MARVEL is a neural framework using multi-agent reinforcement learning to enable teams of robots with limited field-of-view sensors to collaboratively explore large-scale environments efficiently.

Contribution

It introduces a decentralized policy with graph attention networks and novel feature fusion, handling large action spaces and sensor constraints without retraining.

Findings

MARVEL outperforms existing exploration planners in various metrics.

It generalizes well to different team sizes and sensor configurations.

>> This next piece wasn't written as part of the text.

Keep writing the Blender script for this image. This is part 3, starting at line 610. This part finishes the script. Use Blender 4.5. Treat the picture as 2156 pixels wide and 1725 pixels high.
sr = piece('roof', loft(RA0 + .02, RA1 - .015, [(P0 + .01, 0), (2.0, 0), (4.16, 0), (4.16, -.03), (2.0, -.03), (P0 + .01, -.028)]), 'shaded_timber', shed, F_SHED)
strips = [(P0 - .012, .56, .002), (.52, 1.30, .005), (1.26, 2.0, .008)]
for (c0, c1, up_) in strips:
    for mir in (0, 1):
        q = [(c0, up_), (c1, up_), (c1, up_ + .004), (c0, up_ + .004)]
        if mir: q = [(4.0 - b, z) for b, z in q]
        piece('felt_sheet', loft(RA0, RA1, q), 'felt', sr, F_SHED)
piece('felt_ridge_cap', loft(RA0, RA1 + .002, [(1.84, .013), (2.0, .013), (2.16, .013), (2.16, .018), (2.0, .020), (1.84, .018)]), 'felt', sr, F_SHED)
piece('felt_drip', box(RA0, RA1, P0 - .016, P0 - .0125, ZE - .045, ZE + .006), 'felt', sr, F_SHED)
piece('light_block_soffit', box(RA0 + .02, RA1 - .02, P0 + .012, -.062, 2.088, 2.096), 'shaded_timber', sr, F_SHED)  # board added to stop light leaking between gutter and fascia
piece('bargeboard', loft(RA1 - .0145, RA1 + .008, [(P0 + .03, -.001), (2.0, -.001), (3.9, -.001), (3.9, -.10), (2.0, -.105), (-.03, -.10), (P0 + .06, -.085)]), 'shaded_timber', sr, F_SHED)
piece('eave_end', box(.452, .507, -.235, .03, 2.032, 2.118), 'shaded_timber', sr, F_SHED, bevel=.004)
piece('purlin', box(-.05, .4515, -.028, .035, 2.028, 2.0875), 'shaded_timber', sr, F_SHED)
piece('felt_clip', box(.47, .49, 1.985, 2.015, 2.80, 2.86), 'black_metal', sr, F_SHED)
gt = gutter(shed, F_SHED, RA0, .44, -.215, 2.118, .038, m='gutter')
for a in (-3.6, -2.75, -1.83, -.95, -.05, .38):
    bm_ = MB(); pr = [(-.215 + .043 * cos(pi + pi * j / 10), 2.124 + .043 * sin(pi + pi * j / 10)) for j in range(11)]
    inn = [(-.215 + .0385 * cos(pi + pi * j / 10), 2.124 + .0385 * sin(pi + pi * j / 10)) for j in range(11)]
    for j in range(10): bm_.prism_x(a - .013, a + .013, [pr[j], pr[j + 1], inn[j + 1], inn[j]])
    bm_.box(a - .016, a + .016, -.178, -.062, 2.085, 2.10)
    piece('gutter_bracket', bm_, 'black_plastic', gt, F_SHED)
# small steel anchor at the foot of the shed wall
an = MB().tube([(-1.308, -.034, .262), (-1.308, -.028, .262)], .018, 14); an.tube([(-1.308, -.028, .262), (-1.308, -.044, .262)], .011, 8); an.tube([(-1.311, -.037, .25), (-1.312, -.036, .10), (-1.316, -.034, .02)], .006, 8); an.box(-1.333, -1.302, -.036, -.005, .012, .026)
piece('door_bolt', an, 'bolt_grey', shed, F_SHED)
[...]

Successfully deployed on real drone hardware in large environments.

Abstract

In multi-robot exploration, a team of mobile robot is tasked with efficiently mapping an unknown environments. While most exploration planners assume omnidirectional sensors like LiDAR, this is impractical for small robots such as drones, where lightweight, directional sensors like cameras may be the only option due to payload constraints. These sensors have a constrained field-of-view (FoV), which adds complexity to the exploration problem, requiring not only optimal robot positioning but also sensor orientation during movement. In this work, we propose MARVEL, a neural framework that leverages graph attention networks, together with novel frontiers and orientation features fusion technique, to develop a collaborative, decentralized policy using multi-agent reinforcement learning (MARL) for robots with constrained FoV. To handle the large action space of viewpoints planning, we further introduce a novel information-driven action pruning strategy. MARVEL improves multi-robot coordination and decision-making in challenging large-scale indoor environments, while adapting to various team sizes and sensor configurations (i.e., FoV and sensor range) without additional training. Our extensive evaluation shows that MARVEL's learned policies exhibit effective coordinated behaviors, outperforming state-of-the-art exploration planners across multiple metrics. We experimentally demonstrate MARVEL's generalizability in large-scale environments, of up to 90m by 90m, and validate its practical applicability through successful deployment on a team of real drone hardware.